Asya ülkelerinin çoğunda kız çocukları anne karnında ya da doğduktan sonra cinsiyetleri sebebiyle öldürülüyor. Bu cinayetler için çoğu ülkede hiçbir yasal cezai uygulama yok. Bu da uygulamalaın devamlılığını beraberinde getiriyor. Bir örnek daha verecek olursak, Hindistan'da evlenen kadının drahoması yetersiz bulunursa kadın erkeğin anne ve babası tarafından yakılıyor. Bu suçun savunması 'kendi kendini yaktı' ya da 'ocağı yakarken yanmış' ifadeleri olduğu için, aile herhangi bir ceza ile karşılaşmıyor.
Bu bilgilere dayanarak Avrupa ülkelerinde kadına şiddet olaylarının görece az yaşandığını düşünebiliriz. Bu büyük bir hata olur. Haklarının önemli bir kısmını mücadele ile elde etmiş Avrupalı ya da ABD'li kadınların fiziksel şiddete uğramaları oldukça sık görülen bir durum. Birkaç sayısal örnekle verecek olursak; İsveç'te her 10 kadından 7'si şiddete uğruyor. Hergün ABD'de 3 kadın eşi ya da erkek arkadaşı tarafından öldürülüyor. Avrupa'da yaşayan 16-44 yaş arası sakatlanan ya da ölen çoğu kadının sebebinin şiddet olduğu gerçeği Avrupa Konseyi raporlarında dahi yer alıyor.
Kısacası kadına yönelik şiddet ve cinsiyetçi şiddet, nefret suçları dünyanın her coğrafyasında yaşanıyor. Bu ortak yasa yani kadınlara yönelik işlenen suçlar ve cinsiyetçi uygulamaların bir bütün olarak dünya üzerinde görünmesinin temel nedeni, kapitalizmin tüm dünya ülkelerinde geçerli bir ekonomik ve toplumsal sistem olmasıdır. Kapitalizmden önceki sınıflı toplumlarda ortaya çıkan patriyarkal sömürü, bugün kadınlar için hem kapitalizmin sömürüsü hem de kapitalizmden bağımsız olmadan patriyarkal sömürünün varlığı olarak ortadadır. Bir kadının patronundan alacağı neyse, kocasından alacağı da olur. Kapitalizmin en küçük yapı taşı aile, kapitalizmin sömürü düzenine benzer küçük bir motifini içinde büyütür. Erkek, kadına ev işleri ve ortak çocuğun bakımı konusunda borçludur. Ancak kadının özgürleşmesi kadının ev içindeki konumuna bağlı değildir. Kadının özgürleşmesi bir bütün olarak patriyarkayı da içine alan kapitalizmin yıkılmasıyla başlar ve bunun gerçeklik kazanması başta kadınlar olmak üzere işçi sınıfının elindedir. Ailenin mihenk taşlarının sarsılmasından duyulan korku bu nedenledir. Devletler ve onların hukuku içerisinde eşcinsellere ve kadınlara karşı alınan tavrın sebebi budur. Aile ekonomisinin yapısının bozulması kapitalizmde çözülmeyi getirebilir.
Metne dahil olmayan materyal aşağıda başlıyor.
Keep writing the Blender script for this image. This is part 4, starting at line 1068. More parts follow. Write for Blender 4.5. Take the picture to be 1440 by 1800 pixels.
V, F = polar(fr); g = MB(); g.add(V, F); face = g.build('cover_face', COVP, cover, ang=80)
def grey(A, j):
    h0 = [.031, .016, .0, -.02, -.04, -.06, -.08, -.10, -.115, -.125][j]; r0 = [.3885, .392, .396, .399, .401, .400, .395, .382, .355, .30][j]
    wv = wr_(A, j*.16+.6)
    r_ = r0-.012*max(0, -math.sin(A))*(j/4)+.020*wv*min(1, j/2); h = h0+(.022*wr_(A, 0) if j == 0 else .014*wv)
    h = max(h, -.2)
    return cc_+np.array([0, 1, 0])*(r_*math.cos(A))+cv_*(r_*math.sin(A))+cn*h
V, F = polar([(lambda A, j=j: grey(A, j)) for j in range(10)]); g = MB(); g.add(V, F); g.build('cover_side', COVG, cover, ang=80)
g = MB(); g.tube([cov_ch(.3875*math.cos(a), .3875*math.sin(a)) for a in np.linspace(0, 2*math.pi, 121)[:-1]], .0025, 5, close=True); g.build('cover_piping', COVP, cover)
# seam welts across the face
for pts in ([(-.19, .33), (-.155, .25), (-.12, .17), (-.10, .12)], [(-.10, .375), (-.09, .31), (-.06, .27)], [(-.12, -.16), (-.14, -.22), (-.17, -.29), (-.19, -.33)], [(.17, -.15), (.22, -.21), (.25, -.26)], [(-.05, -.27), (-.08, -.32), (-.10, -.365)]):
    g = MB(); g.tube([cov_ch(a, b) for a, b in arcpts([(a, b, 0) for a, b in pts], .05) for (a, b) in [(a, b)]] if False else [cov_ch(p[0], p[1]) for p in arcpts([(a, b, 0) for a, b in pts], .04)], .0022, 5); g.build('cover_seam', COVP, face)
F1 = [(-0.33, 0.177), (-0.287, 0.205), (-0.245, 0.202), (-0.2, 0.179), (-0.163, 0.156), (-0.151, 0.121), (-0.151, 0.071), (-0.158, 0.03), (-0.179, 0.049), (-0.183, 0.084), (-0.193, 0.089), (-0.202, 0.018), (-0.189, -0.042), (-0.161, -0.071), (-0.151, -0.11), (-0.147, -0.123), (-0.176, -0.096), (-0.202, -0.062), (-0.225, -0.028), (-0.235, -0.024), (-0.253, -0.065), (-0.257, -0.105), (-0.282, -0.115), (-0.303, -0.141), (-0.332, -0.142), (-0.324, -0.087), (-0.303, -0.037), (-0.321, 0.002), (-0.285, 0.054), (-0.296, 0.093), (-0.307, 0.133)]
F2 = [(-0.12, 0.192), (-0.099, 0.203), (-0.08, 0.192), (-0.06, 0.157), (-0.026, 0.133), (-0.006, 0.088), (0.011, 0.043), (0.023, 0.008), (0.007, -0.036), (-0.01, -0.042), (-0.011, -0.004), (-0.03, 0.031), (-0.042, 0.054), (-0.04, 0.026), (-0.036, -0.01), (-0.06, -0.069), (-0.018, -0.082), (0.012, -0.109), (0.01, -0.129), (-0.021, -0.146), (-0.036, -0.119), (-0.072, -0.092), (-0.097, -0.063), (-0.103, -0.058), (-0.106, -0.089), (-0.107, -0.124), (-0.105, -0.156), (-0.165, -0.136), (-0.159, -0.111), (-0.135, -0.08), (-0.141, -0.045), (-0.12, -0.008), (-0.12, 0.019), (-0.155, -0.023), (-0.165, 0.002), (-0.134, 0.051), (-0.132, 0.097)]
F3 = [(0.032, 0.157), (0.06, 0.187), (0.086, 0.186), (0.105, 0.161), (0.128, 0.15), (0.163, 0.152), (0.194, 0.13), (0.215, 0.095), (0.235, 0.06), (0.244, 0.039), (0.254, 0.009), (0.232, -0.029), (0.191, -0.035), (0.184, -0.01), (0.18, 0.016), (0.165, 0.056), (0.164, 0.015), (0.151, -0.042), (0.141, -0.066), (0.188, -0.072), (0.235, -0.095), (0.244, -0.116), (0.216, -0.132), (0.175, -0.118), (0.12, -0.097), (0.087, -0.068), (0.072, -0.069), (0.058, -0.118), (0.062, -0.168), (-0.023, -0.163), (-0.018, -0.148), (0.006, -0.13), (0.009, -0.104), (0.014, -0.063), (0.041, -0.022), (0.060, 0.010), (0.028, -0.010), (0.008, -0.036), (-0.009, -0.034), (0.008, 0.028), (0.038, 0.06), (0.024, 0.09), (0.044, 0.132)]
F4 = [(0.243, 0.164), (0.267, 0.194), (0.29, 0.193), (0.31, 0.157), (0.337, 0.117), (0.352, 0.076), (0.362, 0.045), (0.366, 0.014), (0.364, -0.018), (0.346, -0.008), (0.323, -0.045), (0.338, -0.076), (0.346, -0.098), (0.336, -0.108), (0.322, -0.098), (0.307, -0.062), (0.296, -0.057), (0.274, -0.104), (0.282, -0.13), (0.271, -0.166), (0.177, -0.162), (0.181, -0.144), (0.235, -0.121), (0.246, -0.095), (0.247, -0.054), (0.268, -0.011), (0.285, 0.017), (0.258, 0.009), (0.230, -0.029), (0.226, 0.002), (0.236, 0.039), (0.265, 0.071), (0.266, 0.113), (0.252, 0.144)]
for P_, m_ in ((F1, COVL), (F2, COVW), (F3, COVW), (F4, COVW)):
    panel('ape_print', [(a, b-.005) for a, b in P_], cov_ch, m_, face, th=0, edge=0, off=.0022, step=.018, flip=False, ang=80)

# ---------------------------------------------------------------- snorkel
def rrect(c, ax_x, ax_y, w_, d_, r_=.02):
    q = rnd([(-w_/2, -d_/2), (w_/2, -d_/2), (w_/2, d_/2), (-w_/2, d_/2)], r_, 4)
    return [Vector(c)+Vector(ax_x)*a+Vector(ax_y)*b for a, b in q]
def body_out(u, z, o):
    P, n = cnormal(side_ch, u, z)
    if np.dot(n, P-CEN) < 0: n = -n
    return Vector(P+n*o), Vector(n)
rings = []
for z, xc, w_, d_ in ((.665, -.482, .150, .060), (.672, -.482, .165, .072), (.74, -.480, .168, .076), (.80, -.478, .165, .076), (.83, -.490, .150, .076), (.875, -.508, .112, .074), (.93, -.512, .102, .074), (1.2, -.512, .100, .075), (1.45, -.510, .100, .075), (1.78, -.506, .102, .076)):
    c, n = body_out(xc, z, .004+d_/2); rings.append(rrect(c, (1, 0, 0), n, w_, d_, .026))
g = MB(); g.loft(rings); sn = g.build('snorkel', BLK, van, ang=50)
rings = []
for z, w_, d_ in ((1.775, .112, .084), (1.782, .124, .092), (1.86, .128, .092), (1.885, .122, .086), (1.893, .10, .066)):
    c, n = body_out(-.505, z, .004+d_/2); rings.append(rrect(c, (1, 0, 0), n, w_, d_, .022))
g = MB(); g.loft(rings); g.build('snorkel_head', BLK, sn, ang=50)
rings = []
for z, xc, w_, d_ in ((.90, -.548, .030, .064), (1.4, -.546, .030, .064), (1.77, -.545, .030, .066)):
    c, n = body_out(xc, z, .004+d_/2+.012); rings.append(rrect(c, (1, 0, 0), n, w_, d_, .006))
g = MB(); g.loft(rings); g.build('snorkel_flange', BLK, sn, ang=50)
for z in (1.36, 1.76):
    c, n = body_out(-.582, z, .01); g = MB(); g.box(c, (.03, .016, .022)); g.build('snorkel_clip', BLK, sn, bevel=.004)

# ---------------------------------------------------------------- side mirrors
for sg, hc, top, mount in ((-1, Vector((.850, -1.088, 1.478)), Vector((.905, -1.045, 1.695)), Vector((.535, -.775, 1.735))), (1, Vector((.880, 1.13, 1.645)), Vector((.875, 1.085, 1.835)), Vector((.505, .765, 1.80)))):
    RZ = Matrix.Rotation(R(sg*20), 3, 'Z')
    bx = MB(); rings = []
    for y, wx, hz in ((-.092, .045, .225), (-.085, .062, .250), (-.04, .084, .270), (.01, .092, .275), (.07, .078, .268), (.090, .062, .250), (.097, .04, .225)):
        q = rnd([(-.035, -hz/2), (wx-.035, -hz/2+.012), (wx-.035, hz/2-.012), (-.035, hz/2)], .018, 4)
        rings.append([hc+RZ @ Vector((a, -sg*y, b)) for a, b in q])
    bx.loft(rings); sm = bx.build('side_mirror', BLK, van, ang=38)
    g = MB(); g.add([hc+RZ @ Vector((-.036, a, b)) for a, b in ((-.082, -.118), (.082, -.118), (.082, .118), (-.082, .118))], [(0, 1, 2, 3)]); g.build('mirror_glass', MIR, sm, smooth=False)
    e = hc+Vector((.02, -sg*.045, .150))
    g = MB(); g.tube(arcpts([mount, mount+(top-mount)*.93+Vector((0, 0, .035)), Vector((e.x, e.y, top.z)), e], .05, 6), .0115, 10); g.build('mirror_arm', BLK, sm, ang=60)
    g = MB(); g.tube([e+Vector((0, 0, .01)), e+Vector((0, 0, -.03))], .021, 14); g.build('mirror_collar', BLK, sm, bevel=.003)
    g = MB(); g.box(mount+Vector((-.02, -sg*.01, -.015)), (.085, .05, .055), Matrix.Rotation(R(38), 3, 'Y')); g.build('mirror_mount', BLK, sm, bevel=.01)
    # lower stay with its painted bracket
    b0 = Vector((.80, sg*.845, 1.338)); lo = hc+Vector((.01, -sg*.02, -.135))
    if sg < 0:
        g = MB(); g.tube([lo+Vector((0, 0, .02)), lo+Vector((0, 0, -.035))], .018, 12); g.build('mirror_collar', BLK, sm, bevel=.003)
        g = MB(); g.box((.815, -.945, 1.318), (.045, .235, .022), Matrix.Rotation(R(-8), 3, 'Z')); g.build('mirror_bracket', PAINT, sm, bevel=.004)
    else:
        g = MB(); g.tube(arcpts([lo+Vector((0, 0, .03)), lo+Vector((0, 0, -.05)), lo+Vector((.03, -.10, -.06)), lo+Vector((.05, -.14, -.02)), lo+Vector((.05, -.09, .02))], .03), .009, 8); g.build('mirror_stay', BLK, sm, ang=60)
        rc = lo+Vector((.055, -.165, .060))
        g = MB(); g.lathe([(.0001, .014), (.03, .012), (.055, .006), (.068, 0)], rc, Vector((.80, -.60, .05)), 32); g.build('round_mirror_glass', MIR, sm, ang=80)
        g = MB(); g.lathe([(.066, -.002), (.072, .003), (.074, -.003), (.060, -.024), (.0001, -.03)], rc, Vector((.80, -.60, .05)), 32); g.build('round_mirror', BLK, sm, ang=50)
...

Sonuç olarak özetlememiz gerekirse, kadınların, transların, eşcinsellerin kurtuluşu erkekleri de özgürleştirecektir. 153 yıl sonra değişmeyen daha da ağırlaşan cinsiyetçi sömürüye ve tarihi daha eskiye dayanan emeğin ücretli sömürüsüne karşı 2010 yılının 8 Mart'ında da taleplerimizi haykırmaya devam edeceğiz.
8 Mart Dünya Emekçi Kadınlar Günümüz kutlu olsun.